Google your name—There is a ton of information that can tell employers a lot about you online including tweets, blogs and photos you post.
Go on an untagging spree—Photos of you drunk, using drugs, smooching and inappropriate behavior will hurt your chances of being hired.
Be careful what you put on your profile—Any negative comments about past or current employers, poor communication skills, and lies about your qualification can affect your job. You probably shouldn’t tweet “I hate my job,” or “My boss is annoying,” because potential employers will see you as a bad candidate and your current employer will probably fire you.
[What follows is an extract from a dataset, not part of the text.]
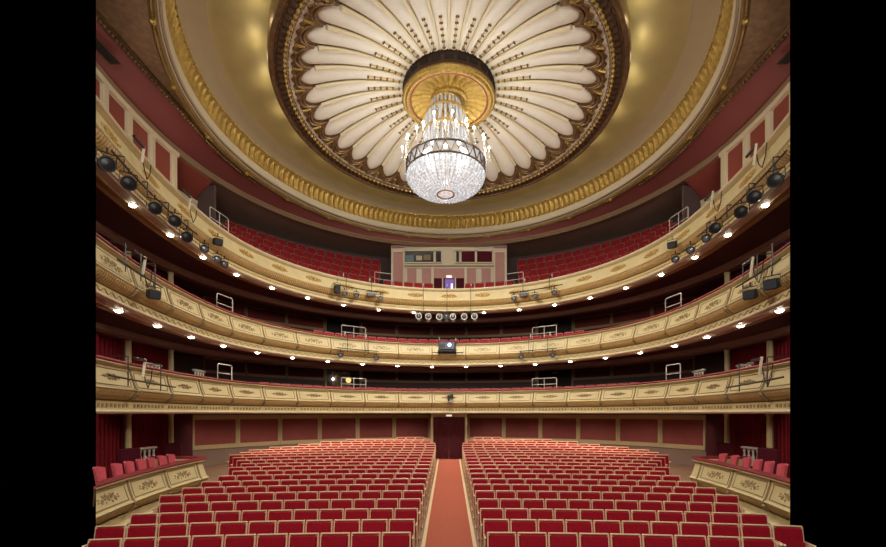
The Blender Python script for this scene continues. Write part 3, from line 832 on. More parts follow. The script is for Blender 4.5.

Join groups selectively—Social networking sites are fun because you can connect with other people who share the same interests and have your sense of humor. Joining a funny group might seem harmless to you, however, to a hiring manager you might not seem as mature. So you should probably think twice about joining the group “I can’t hear you, I’m drinking beer.”
Forget your privacy settings—If you don’t want everyone to see your profile, change all the privacy settings to private so only your friends can see your profile.
Spend time online on company time—When job searching, do it on your own time. Most employers monitor what employees are doing on company time such as using a work computer or email account for job searching. Looking at job postings, uploading your resume, updating your online profile, etc. should be done at home.
Connect with everyone—Quality is better than quantity. Before you connect with someone, consider what you have in common. How can this person help me and vice versa? The more you’re willing to help someone else, the more likely they will return the favor.